= Instruction =
Reproduce the material below line by line, beginning with its first line and ending with the line that contains "COL.objects.link(sun)"; leave out pictures.

= Data =
··········
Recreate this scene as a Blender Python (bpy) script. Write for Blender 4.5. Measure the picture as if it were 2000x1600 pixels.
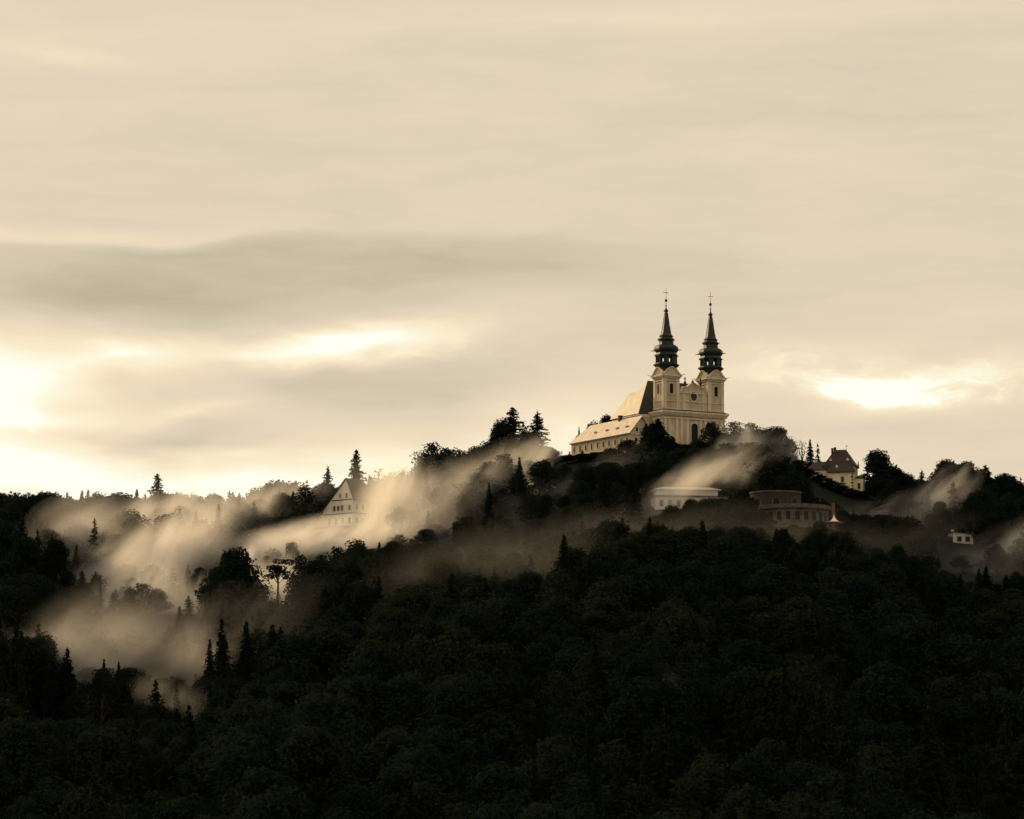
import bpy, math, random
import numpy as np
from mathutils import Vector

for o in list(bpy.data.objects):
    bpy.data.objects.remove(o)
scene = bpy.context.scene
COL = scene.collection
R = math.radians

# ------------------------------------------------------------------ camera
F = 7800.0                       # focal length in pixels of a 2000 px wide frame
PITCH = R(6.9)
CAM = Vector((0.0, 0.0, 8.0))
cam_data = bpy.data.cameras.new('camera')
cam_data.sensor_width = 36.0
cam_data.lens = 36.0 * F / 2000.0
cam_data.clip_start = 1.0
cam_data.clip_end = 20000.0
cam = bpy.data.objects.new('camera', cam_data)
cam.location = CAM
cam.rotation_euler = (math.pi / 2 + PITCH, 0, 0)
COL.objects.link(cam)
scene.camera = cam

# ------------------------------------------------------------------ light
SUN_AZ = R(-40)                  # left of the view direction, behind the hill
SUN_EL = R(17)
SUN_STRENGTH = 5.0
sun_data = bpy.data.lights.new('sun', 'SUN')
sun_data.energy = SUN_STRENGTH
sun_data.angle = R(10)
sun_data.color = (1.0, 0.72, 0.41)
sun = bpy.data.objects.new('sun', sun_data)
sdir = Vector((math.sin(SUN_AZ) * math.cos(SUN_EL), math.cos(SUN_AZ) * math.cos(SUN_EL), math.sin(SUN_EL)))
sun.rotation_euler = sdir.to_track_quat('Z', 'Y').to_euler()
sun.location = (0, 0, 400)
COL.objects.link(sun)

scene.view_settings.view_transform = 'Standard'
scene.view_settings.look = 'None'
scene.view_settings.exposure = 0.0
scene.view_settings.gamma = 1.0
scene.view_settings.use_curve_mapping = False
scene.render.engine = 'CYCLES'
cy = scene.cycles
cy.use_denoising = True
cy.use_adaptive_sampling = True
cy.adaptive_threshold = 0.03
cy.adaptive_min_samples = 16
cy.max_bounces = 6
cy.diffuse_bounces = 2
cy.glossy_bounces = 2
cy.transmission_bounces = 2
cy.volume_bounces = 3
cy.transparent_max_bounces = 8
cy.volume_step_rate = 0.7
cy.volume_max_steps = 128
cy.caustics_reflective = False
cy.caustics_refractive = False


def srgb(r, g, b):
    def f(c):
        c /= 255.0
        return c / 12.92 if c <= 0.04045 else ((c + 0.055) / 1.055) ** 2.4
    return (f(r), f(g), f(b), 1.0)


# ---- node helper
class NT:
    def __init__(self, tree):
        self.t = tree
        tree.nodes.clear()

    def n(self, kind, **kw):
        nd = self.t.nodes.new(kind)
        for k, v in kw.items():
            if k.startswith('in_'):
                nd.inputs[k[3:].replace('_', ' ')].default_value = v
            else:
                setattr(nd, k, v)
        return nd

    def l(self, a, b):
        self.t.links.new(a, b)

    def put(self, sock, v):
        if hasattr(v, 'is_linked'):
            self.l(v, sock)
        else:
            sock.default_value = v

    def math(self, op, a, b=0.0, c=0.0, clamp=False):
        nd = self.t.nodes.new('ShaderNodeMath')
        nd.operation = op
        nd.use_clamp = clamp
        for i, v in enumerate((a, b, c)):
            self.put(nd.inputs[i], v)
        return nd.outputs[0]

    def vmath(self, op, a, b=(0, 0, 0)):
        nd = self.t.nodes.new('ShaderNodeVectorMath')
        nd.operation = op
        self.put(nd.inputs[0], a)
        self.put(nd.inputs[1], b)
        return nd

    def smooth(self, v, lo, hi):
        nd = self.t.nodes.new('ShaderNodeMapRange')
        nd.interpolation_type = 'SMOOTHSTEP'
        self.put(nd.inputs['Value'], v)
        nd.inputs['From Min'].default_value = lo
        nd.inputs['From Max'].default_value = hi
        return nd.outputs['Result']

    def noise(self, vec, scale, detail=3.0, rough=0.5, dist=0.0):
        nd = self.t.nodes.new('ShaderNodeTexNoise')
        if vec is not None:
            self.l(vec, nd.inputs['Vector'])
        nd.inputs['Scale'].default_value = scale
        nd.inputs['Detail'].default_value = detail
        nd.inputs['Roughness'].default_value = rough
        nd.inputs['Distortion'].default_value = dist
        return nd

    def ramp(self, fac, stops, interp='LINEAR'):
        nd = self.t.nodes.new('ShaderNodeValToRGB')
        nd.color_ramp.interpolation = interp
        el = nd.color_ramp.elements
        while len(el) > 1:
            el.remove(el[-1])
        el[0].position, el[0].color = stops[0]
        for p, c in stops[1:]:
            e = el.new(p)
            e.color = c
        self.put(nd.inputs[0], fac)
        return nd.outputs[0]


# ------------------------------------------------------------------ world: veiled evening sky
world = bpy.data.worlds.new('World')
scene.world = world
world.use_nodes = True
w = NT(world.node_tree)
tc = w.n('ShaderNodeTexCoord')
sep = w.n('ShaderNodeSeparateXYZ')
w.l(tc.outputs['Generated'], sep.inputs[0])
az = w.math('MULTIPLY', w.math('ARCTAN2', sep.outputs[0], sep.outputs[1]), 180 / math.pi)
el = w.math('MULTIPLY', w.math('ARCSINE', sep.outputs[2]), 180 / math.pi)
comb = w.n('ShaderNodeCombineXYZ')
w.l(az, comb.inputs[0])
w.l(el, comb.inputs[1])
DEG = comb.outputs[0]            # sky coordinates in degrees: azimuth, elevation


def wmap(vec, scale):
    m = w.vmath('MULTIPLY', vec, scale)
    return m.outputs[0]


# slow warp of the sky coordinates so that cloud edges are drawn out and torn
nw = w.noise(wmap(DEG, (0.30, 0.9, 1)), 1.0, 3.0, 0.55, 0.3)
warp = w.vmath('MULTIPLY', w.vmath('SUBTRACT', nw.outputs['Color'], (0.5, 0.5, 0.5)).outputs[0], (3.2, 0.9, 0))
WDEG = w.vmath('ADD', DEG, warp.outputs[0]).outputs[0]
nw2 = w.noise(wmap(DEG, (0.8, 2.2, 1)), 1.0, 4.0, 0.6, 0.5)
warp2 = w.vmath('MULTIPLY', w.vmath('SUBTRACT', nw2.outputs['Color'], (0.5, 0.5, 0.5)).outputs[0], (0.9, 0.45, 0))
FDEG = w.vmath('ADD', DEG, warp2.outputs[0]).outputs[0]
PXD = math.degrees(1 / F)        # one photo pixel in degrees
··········
= Completed exercise =
Recreate this scene as a Blender Python (bpy) script. Write for Blender 4.5. Measure the picture as if it were 2000x1600 pixels.
import bpy, math, random
import numpy as np
from mathutils import Vector

for o in list(bpy.data.objects):
    bpy.data.objects.remove(o)
scene = bpy.context.scene
COL = scene.collection
R = math.radians

# ------------------------------------------------------------------ camera
F = 7800.0                       # focal length in pixels of a 2000 px wide frame
PITCH = R(6.9)
CAM = Vector((0.0, 0.0, 8.0))
cam_data = bpy.data.cameras.new('camera')
cam_data.sensor_width = 36.0
cam_data.lens = 36.0 * F / 2000.0
cam_data.clip_start = 1.0
cam_data.clip_end = 20000.0
cam = bpy.data.objects.new('camera', cam_data)
cam.location = CAM
cam.rotation_euler = (math.pi / 2 + PITCH, 0, 0)
COL.objects.link(cam)
scene.camera = cam

# ------------------------------------------------------------------ light
SUN_AZ = R(-40)                  # left of the view direction, behind the hill
SUN_EL = R(17)
SUN_STRENGTH = 5.0
sun_data = bpy.data.lights.new('sun', 'SUN')
sun_data.energy = SUN_STRENGTH
sun_data.angle = R(10)
sun_data.color = (1.0, 0.72, 0.41)
sun = bpy.data.objects.new('sun', sun_data)
sdir = Vector((math.sin(SUN_AZ) * math.cos(SUN_EL), math.cos(SUN_AZ) * math.cos(SUN_EL), math.sin(SUN_EL)))
sun.rotation_euler = sdir.to_track_quat('Z', 'Y').to_euler()
sun.location = (0, 0, 400)
COL.objects.link(sun)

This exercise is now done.